Output, word for word, every line from the start of the listing down to and including the line that contains "return Vector(((R0 +"; include nothing else.

-- begin MATERIAL TO PROCESS --

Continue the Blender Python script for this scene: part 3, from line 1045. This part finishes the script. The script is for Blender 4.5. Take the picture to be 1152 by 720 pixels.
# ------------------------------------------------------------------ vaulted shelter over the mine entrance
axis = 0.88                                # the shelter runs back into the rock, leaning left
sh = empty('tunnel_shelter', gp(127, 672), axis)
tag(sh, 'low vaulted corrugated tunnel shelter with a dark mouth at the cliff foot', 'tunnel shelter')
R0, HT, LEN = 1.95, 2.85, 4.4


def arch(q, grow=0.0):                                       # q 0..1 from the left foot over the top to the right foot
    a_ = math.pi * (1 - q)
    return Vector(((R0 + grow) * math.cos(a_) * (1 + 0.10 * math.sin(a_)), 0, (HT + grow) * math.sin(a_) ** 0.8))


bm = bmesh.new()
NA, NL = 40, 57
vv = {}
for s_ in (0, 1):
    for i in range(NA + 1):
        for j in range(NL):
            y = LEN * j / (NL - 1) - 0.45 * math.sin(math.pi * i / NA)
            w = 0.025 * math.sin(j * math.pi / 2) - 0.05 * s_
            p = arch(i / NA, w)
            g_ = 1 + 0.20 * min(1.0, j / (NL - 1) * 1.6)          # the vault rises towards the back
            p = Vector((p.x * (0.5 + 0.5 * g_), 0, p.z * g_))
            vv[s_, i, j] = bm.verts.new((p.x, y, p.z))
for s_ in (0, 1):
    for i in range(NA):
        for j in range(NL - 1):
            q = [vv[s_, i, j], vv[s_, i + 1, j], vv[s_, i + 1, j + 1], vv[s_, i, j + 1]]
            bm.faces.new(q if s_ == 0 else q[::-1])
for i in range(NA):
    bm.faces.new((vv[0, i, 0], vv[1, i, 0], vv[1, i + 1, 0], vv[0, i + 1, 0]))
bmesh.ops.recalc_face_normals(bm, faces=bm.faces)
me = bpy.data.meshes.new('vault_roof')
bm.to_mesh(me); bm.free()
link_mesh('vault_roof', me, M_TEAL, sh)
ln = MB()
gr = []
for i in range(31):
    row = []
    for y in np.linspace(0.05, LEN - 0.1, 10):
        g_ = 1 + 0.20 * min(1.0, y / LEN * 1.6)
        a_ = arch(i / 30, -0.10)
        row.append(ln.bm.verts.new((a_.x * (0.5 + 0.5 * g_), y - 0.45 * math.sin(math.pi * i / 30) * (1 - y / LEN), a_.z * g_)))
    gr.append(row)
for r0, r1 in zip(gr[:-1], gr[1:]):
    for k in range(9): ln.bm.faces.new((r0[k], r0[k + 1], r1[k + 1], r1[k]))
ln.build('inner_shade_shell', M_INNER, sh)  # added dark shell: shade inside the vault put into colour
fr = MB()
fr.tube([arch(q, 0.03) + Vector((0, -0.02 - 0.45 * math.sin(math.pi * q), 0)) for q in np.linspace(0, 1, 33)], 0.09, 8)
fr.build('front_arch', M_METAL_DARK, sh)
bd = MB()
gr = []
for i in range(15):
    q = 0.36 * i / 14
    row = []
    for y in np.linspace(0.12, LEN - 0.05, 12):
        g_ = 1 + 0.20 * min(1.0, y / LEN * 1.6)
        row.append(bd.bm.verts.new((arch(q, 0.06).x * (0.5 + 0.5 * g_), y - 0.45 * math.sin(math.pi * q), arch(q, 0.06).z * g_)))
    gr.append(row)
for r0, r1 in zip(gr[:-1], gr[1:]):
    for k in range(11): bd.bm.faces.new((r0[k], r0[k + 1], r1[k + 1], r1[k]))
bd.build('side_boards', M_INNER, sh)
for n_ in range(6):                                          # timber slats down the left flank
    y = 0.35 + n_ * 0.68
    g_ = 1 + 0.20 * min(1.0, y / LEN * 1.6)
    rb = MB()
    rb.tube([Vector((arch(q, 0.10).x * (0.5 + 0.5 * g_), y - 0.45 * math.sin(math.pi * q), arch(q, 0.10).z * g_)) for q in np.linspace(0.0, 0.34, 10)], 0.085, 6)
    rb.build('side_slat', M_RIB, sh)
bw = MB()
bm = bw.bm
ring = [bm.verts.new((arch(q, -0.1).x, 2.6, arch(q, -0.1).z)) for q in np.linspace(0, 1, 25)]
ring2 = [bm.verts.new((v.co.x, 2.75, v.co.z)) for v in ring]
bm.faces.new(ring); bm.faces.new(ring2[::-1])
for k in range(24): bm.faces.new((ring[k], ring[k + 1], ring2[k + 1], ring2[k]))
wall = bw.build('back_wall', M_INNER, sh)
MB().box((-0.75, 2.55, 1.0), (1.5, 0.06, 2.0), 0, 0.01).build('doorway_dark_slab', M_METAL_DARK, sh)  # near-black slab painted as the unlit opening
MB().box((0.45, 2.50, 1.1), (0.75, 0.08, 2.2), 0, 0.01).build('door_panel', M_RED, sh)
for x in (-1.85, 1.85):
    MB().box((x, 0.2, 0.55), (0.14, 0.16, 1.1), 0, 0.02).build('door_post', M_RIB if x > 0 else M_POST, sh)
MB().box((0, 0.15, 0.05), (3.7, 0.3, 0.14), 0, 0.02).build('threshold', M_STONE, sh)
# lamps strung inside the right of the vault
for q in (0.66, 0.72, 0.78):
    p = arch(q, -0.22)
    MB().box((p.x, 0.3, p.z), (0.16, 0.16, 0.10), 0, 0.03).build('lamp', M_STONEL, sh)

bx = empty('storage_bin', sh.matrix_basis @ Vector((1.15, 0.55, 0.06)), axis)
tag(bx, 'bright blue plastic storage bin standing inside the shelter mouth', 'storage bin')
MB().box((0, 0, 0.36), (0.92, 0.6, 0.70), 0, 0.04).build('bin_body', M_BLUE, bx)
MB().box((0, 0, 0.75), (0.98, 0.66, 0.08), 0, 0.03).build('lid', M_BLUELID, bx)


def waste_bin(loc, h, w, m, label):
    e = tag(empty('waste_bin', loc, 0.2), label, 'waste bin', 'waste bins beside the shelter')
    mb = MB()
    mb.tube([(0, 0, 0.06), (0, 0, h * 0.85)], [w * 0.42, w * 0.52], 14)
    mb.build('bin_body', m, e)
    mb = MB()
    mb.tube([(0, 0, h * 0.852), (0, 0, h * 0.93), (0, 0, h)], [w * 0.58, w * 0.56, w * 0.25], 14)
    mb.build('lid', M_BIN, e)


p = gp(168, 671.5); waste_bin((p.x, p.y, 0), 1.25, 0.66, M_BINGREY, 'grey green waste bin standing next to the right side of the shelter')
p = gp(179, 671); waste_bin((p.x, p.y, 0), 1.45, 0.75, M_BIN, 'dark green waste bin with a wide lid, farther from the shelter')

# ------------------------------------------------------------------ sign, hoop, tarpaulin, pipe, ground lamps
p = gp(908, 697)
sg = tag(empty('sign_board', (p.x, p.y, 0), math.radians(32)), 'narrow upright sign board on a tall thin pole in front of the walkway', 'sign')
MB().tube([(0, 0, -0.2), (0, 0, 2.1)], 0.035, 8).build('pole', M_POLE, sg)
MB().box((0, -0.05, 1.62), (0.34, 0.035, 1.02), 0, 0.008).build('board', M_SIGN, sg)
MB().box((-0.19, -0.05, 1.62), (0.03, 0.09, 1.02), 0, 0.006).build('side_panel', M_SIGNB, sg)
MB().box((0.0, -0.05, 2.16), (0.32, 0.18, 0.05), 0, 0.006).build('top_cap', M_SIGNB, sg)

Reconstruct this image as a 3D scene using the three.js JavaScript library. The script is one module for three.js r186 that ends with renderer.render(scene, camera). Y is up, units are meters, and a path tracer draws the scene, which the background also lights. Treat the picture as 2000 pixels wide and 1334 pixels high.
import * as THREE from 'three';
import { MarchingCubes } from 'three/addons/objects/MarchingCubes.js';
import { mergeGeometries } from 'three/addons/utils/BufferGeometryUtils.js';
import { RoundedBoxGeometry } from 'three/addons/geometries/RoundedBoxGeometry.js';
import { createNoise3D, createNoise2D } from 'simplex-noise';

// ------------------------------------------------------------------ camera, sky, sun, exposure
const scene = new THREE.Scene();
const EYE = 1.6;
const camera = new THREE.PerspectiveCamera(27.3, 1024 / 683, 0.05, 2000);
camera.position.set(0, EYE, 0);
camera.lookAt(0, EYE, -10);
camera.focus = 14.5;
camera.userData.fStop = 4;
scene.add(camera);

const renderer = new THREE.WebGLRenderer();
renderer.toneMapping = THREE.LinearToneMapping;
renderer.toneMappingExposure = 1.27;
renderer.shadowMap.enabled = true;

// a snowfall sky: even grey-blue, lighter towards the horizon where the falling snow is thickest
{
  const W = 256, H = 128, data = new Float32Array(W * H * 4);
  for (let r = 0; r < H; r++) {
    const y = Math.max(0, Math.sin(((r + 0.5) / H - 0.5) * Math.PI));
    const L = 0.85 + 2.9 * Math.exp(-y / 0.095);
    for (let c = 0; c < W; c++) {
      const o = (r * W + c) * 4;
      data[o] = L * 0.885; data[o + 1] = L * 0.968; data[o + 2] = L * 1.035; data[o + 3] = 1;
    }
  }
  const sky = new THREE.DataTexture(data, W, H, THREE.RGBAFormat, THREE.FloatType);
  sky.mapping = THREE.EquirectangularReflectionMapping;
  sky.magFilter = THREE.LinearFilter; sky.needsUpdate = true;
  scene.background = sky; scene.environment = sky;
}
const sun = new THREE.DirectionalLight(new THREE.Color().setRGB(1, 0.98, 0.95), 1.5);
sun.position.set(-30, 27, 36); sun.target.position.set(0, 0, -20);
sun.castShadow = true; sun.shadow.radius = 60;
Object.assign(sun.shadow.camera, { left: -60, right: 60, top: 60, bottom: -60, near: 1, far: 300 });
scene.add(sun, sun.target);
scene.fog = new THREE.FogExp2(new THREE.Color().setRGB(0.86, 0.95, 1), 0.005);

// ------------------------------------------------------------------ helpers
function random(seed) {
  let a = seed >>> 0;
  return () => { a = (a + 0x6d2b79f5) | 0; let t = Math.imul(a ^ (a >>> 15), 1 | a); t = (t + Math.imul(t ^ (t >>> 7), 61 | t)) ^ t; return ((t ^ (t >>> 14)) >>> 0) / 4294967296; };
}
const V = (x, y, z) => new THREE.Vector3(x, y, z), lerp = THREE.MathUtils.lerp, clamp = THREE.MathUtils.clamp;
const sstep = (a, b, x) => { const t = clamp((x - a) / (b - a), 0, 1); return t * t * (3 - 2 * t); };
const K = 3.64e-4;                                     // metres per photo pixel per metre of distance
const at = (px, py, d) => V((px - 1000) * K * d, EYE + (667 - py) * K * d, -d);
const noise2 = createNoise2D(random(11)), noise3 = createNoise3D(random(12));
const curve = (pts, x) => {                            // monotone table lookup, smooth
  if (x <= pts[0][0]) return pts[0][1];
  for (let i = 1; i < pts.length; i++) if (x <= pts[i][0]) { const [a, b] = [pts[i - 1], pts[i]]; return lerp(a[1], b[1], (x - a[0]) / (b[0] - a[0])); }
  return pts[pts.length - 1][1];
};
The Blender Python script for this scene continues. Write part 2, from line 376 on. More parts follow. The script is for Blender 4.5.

-- end MATERIAL TO PROCESS --

(WRITTEN RESPONSE)
Continue the Blender Python script for this scene: part 3, from line 1045. This part finishes the script. The script is for Blender 4.5. Take the picture to be 1152 by 720 pixels.
# ------------------------------------------------------------------ vaulted shelter over the mine entrance
axis = 0.88                                # the shelter runs back into the rock, leaning left
sh = empty('tunnel_shelter', gp(127, 672), axis)
tag(sh, 'low vaulted corrugated tunnel shelter with a dark mouth at the cliff foot', 'tunnel shelter')
R0, HT, LEN = 1.95, 2.85, 4.4


def arch(q, grow=0.0):                                       # q 0..1 from the left foot over the top to the right foot
    a_ = math.pi * (1 - q)
    return Vector(((R0 + grow) * math.cos(a_) * (1 + 0.10 * math.sin(a_)), 0, (HT + grow) * math.sin(a_) ** 0.8))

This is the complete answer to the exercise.